Looking at Andrews’ cats one at a time, cutting $100 million annually from K-12 budgets would slash a total of $5.5 billion from public schools over the next decade. That’s because the cuts are cumulative: $100 million the first year, $200 million the second year, etc., rising to a $1 billion annual cut in the 10th year.

What would be the effect of such a “nuclear option” on our public schools? Colorado ranked 32nd in the nation in public school funding in 2003, the latest figures available. We averaged $7,384 per pupil, $657 below the national average of $8,041. The $5.5 billion cut urged by Andrews would drive us down to the very bottom by 2015. Look out, Mississippi; here comes Colorado!

Andrews’ paean to ever-rising college tuition echoes his Feb. 20 Denver Post column in which he rhapsodized: “What if there were no publicly owned and operated University of Colorado? No state higher-education system at all?”

Actually, I’m living in Andrews’ “no state higher education system at all” world now – and, brothers and sisters, it ain’t easy. My son Shane is now a graduate student in philosophy at Boston College – where he pays $990 per credit hour. My daughter is in her third year at the University of Denver Law School – at a tab of $948 per credit hour.

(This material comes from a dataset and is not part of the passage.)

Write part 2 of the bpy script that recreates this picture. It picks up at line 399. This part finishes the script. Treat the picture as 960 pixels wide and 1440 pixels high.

Fortunately for my family, Misty’s undergraduate degree was from Metropolitan State College and Shane’s is from the University of Colorado at Denver. At the private school rates we’re now paying for their graduate educations, it would have cost us about $120,000 each just to get their BAs, nearly a quarter of a million dollars for the pair. Compared to the tuition bills everybody would face in Andrews’ private school utopia, the $50 a year he’s promising us if we defeat Referendum C doesn’t look that alluring.

Bob Ewegen is deputy editorial page editor of The Denver Post. He has written on state and local government since 1963.